After fleeing the NXIVM compound located near Albany, Raniere was arrested in Mexico in March 2018. Many of his top lieutenants were arrested in July 2019, and this past spring, most pleaded guilty for their roles in an organization that was described at trial as something akin to a pyramid scheme.

Those associates included Smallville actress Allison Mack, Raniere's alleged right hand, who pleaded guilty to racketeering and racketeering conspiracy; co-founder Nancy Salzman, who copped to one count of racketeering; the group's financier, Seagram's heir Clare Bronfman, who pleaded guilty to conspiracy to concealing and harboring an undocumented immigrant for financial gain, and one count of fraudulent use of identification; and Lauren Salzman, Nancy's daughter, who also entered a guilty plea, admitting to holding a woman in a room for two years.

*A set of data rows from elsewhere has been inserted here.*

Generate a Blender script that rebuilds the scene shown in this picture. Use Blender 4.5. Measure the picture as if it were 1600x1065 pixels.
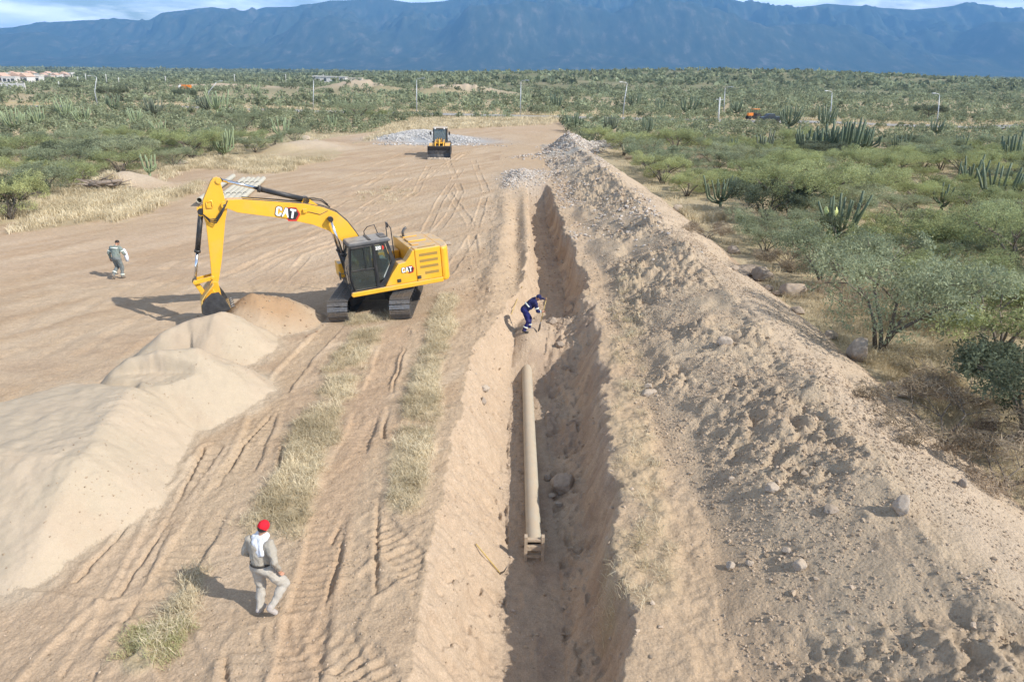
import bpy, bmesh, math, random
import numpy as np
from mathutils import Vector, Matrix, noise as mnoise
R = math.radians
random.seed(7)
rng = np.random.default_rng(7)
S = bpy.context.scene
for o in list(bpy.data.objects): bpy.data.objects.remove(o)
COL = S.collection

# ------------------------------------------------------------------ camera
CAM_H = 9.0; FPX = 1067.0; PITCH = math.atan((532.5 - 111) / FPX); ROLL = R(0.6)
cd = bpy.data.cameras.new('camera'); cam = bpy.data.objects.new('camera', cd); COL.objects.link(cam)
cd.sensor_width = 36; cd.lens = 36 * FPX / 1600; cd.clip_start = .3; cd.clip_end = 60000
fw = Vector((0, math.cos(PITCH), -math.sin(PITCH))); up0 = Vector((0, math.sin(PITCH), math.cos(PITCH))); rt0 = Vector((1, 0, 0))
rt = rt0 * math.cos(ROLL) + up0 * math.sin(ROLL); up = -rt0 * math.sin(ROLL) + up0 * math.cos(ROLL)
cam.matrix_world = Matrix.Translation((0, 0, CAM_H)) @ Matrix((rt, up, -fw)).transposed().to_4x4()
S.camera = cam
S.render.resolution_x = 1024; S.render.resolution_y = 681

# ------------------------------------------------------------------ sun, sky, exposure
SUN_EL = R(38.5); SUN_AZ = math.atan2(2.05, -.93)       # azimuth measured from +Y towards +X
sd = Vector((math.sin(SUN_AZ) * math.cos(SUN_EL), math.cos(SUN_AZ) * math.cos(SUN_EL), math.sin(SUN_EL)))
sl = bpy.data.lights.new('sun', 'SUN'); sl.energy = 4.9; sl.angle = R(.55); sl.color = (1, .95, .87)
so = bpy.data.objects.new('sun', sl); COL.objects.link(so); so.rotation_euler = sd.to_track_quat('Z', 'Y').to_euler()
w = bpy.data.worlds.new('World'); S.world = w; w.use_nodes = True
nt = w.node_tree; nt.nodes.clear(); N = nt.nodes.new; Lk = nt.links.new
out = N('ShaderNodeOutputWorld'); bg = N('ShaderNodeBackground'); sky = N('ShaderNodeTexSky')
sky.sky_type = 'NISHITA'; sky.sun_disc = False; sky.sun_elevation = SUN_EL; sky.sun_rotation = SUN_AZ
sky.altitude = 900; sky.air_density = 1.0; sky.dust_density = 1.2
tc = N('ShaderNodeTexCoord'); mp = N('ShaderNodeMapping'); mp.inputs['Scale'].default_value = (1, 1, 5.5)
n1 = N('ShaderNodeTexNoise'); n1.inputs['Scale'].default_value = 5.2; n1.inputs['Detail'].default_value = 9; n1.inputs['Roughness'].default_value = .58; n1.inputs['Distortion'].default_value = .35
cr = N('ShaderNodeValToRGB'); cr.color_ramp.elements[0].position = .34; cr.color_ramp.elements[1].position = .52
n2 = N('ShaderNodeTexNoise'); n2.inputs['Scale'].default_value = 7; n2.inputs['Detail'].default_value = 7
cr2 = N('ShaderNodeValToRGB'); cr2.color_ramp.elements[0].position = .35; cr2.color_ramp.elements[1].position = .7
cr2.color_ramp.elements[0].color = (7, 9.5, 13, 1); cr2.color_ramp.elements[1].color = (22, 23, 24, 1)
mx = N('ShaderNodeMixRGB')
Lk(tc.outputs['Generated'], mp.inputs[0]); Lk(mp.outputs[0], n1.inputs['Vector']); Lk(mp.outputs[0], n2.inputs['Vector'])
Lk(n1.outputs[0], cr.inputs[0]); Lk(n2.outputs[0], cr2.inputs[0])
sxz = N('ShaderNodeSeparateXYZ'); Lk(tc.outputs['Generated'], sxz.inputs[0]); fz = N('ShaderNodeMapRange'); fz.inputs['From Min'].default_value = .1; fz.inputs['From Max'].default_value = .24; fz.inputs['To Min'].default_value = 1; fz.inputs['To Max'].default_value = 0; Lk(sxz.outputs['Z'], fz.inputs['Value'])
cm = N('ShaderNodeMath'); cm.operation = 'MULTIPLY'; Lk(cr.outputs[0], cm.inputs[0]); Lk(fz.outputs[0], cm.inputs[1])
Lk(cm.outputs[0], mx.inputs[0]); Lk(sky.outputs[0], mx.inputs[1]); Lk(cr2.outputs[0], mx.inputs[2])
n3 = N('ShaderNodeTexNoise'); n3.inputs['Scale'].default_value = 2.2; n3.inputs['Detail'].default_value = 6; Lk(tc.outputs['Generated'], n3.inputs['Vector'])
r3 = N('ShaderNodeMapRange'); r3.inputs['From Min'].default_value = .35; r3.inputs['From Max'].default_value = .65; r3.inputs['To Min'].default_value = .25; r3.inputs['To Max'].default_value = .75; Lk(n3.outputs[0], r3.inputs['Value'])
hi = N('ShaderNodeMapRange'); hi.inputs['From Min'].default_value = .12; hi.inputs['From Max'].default_value = .3; Lk(sxz.outputs['Z'], hi.inputs['Value']); hm = N('ShaderNodeMath'); hm.operation = 'MULTIPLY'; Lk(hi.outputs[0], hm.inputs[0]); Lk(r3.outputs[0], hm.inputs[1])
m3 = N('ShaderNodeMixRGB'); m3.inputs[2].default_value = (4.6, 4.5, 4.3, 1); Lk(hm.outputs[0], m3.inputs[0]); Lk(mx.outputs[0], m3.inputs[1]); mx = m3
Lk(mx.outputs[0], bg.inputs[0]); bg.inputs[1].default_value = .12; Lk(bg.outputs[0], out.inputs[0])
S.view_settings.view_transform = 'Standard'; S.view_settings.look = 'None'; S.view_settings.gamma = 1
S.view_settings.exposure = .48
S.render.engine = 'CYCLES'; S.cycles.volume_bounces = 0; S.cycles.max_bounces = 6

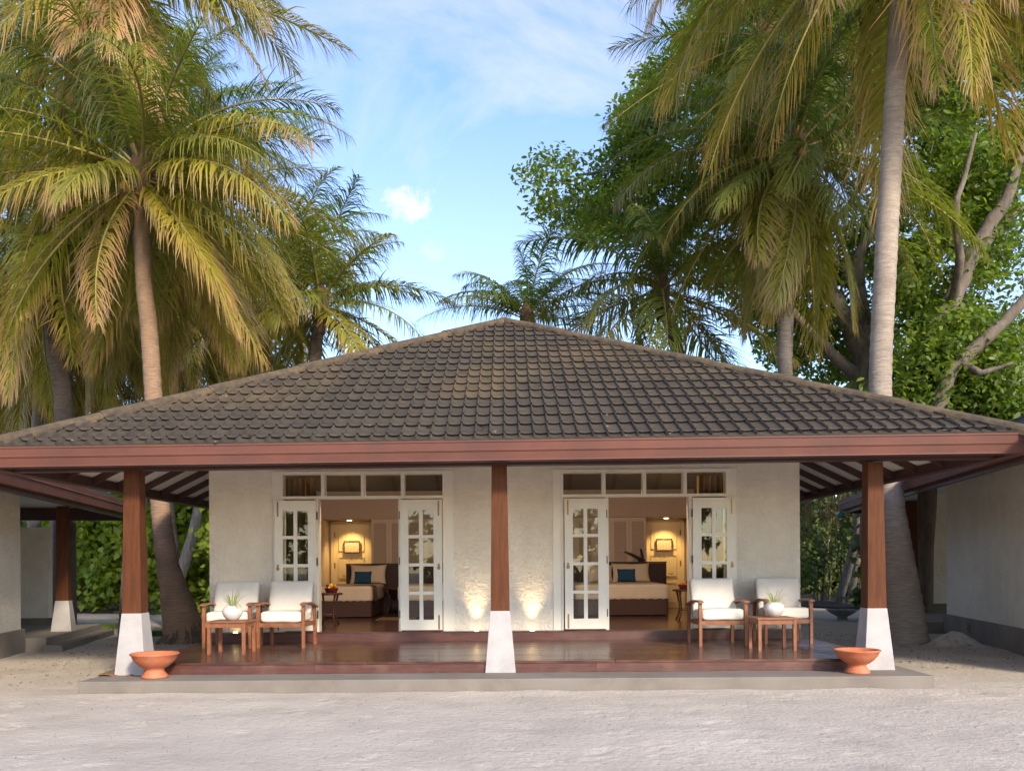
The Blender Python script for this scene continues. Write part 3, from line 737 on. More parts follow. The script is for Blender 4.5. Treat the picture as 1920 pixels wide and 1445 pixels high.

Lauren Salzman was the only one of that group to testify at trial, and she painted a lurid picture of the cult's inner workings. She told the court that Raniere locked disobedient women in a cage in a basement dungeon, and recalled how the painful brand functioned as an instrument of control.

During the trial, other witnesses testified to undertaking hacking campaigns to spy on Raniere's perceived enemies; to years of coerced sex with Raniere and between members; to obligatory abortions; to beatings; and more. Jurors heard audio of Raniere explaining that the DOS branding ritual should appear "sacrificial," but also consensual. Prosecutors also accused Raniere of hoarding child pornography in his study, each of the photos "a trophy" of "his sexual conquest."

The NXIVM cult and subsequent legal trial has become the subject of several television productions and podcasts and a Lifetime movie. Most prominently, that includes HBO's The Vow (which just finished its nine-part first season with everything leading up to the trial, and will have a second season sometime next year), and Starz's four-part docu-series Seduced: Inside The NXIVM Cult. Documentary, which centers on the experiences of former member India Oxenberg.